On an Earth where conventional armies are powerless to defend against the devastation wrought by single assassins, the secret organisation Spiral exists to fight a shadow war against fanatics and rogue states of every persuasion. Of every country and of none, Spiral operates throughout the world in an endless battle for humanity's survival.

But now Spiral's toughest operative, Carter, faces a terrifying new challenge. A machine has been developed that can hold the world to ransom: capable of wreaking seismic havoc, causing earthquakes and eruptions on a global scale.

It must be destroyed - and Carter must do it alone.

Friday 7 March 2008

Helvellyn

Did Helvellyn on Thursday, I think it's my favourite mountain because it looks so stunning and brutal (although Crib Goch is much scarier!). Had a lot of mist on this climb, unfortunately, but here are a few pics giving a little flavour...
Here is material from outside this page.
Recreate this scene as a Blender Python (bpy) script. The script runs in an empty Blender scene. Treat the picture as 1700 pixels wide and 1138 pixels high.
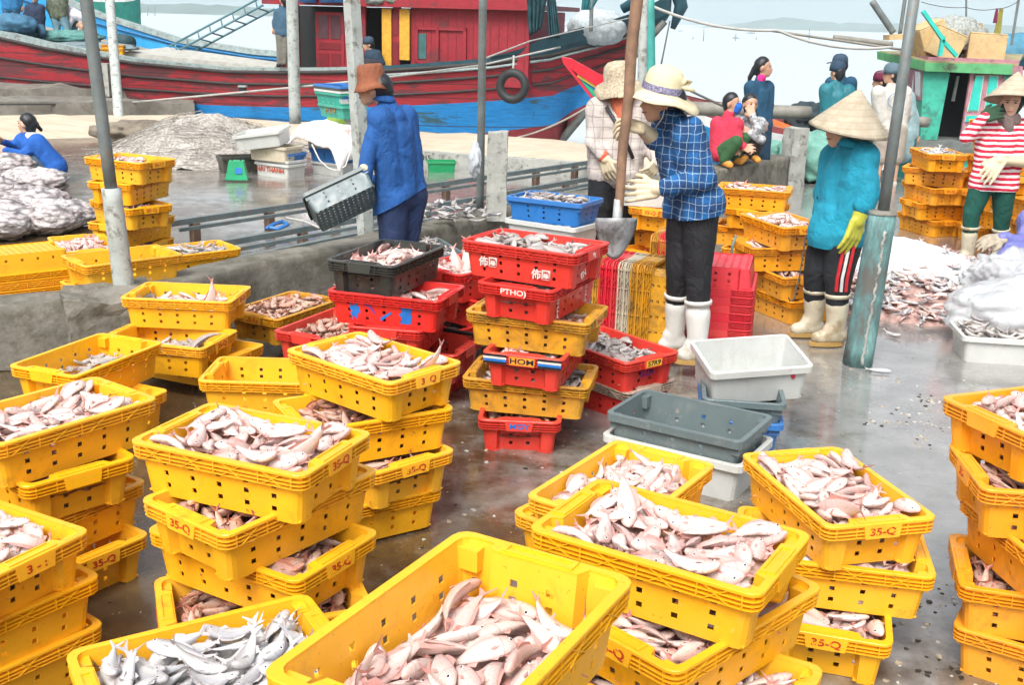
import bpy, bmesh, math, random
import numpy as np
from math import radians, sin, cos, pi, atan, sqrt
from mathutils import Vector, Matrix, Quaternion, noise

S = bpy.context.scene
C = S.collection
# ---------------------------------------------------------------- camera, sky, sun, exposure
FOC, PITCH, ROLL, CAMZ = 1820.0, math.atan(536/1820.0), radians(1.6), 1.95
_f = Vector((0, cos(PITCH), -sin(PITCH))); _r = Vector((1, 0, 0)); _u = _r.cross(_f)
CR = cos(ROLL)*_r+sin(ROLL)*_u; CU = -sin(ROLL)*_r+cos(ROLL)*_u
cam = bpy.data.objects.new('camera', bpy.data.cameras.new('camera')); C.objects.link(cam)
cam.matrix_world = Matrix(((CR.x, CU.x, -_f.x, 0), (CR.y, CU.y, -_f.y, 0), (CR.z, CU.z, -_f.z, CAMZ), (0, 0, 0, 1)))
cam.data.sensor_width = 36; cam.data.lens = FOC/1700*36; cam.data.clip_start = .05; cam.data.clip_end = 20000
S.camera = cam
W = bpy.data.worlds.new('World'); S.world = W; W.use_nodes = True
nt = W.node_tree; nt.nodes.clear()
sky = nt.nodes.new('ShaderNodeTexSky'); sky.sky_type = 'NISHITA'; sky.sun_disc = False
SUN_EL, SUN_ROT = radians(52), radians(200)
sky.sun_elevation = SUN_EL; sky.sun_rotation = SUN_ROT; sky.air_density = 1.0; sky.dust_density = 6.0; sky.ozone_density = 1.0
hs = nt.nodes.new('ShaderNodeHueSaturation'); hs.inputs['Saturation'].default_value = .30
bg = nt.nodes.new('ShaderNodeBackground'); bg.inputs[1].default_value = .15
wo = nt.nodes.new('ShaderNodeOutputWorld')
nt.links.new(sky.outputs[0], hs.inputs['Color']); nt.links.new(hs.outputs[0], bg.inputs[0]); nt.links.new(bg.outputs[0], wo.inputs[0])
sl = bpy.data.lights.new('sun', 'SUN'); sl.energy = 1.5; sl.angle = radians(25); sl.color = (1, .96, .9)
so = bpy.data.objects.new('sun', sl); C.objects.link(so)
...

This is Striding Edge, the rocky ridge you have to traverse to get to the main stack of the mountain. The wind was pretty hairy, like poking your head up into No Man's Land. Still, made for some exciting trekking.

Ice-axe saved my life. No, seriously, the corniches on top were soft and sloppy, and my trusty magical AI ice-axe paid for itself during a 5 minute final scramble. Nearly slid off that damn edge as well!! Ho ho.

This edge, in fact. One wrong step- and waaaaaaaahhhhhhhhhhhhh! A thousand foot pancake splat. Never underestimate the mountain.Here's the main stack, viewed on the way down as the mist had lifted a little. And below, a picture of Red Tarn from the top [although it's not my picture/ but I have been up in these conditions and it's truly stunning!! Ice-axe a necessity!!].

Tuesday 4 March 2008

VACHINE...

Just submitted my new short story VACHINE to Donna Scott at Visionary Tongue. It's to be published in this fine tome around Easter and stars everybody's favourite head-hunting psychotic killer-femme-fatale, PIPPA from WAR MACHINE and the upcoming Solaris novel, BIOHELL.

Visionary Tongue's website is: www.visionarytongue.co.uk

Please support this superb publication by, um, buying one!!

Fizzy Snow



Here's my puppy experiencing snow for the first time. See how her paws flap. See how her ears stream. She how her dumb-muzzle attempts yet again to eat sheep poo. Why did nobody tell me it was so hard? Why did nobody tell me a puppy tries to bite your groin? Why did nobody tell me they eat all your furniture? Why did nobody tell me training a puppy is like trying to ride a bike up a frozen waterfall?

I'm climbing Helvellyn on Thursday, and will post some pics of what promises to be a stunning snowy climb. If nothing appears, assume I have been windswept from Striding Edge :-) and thus kiss goodbye to all future Combat K novels, ho ho.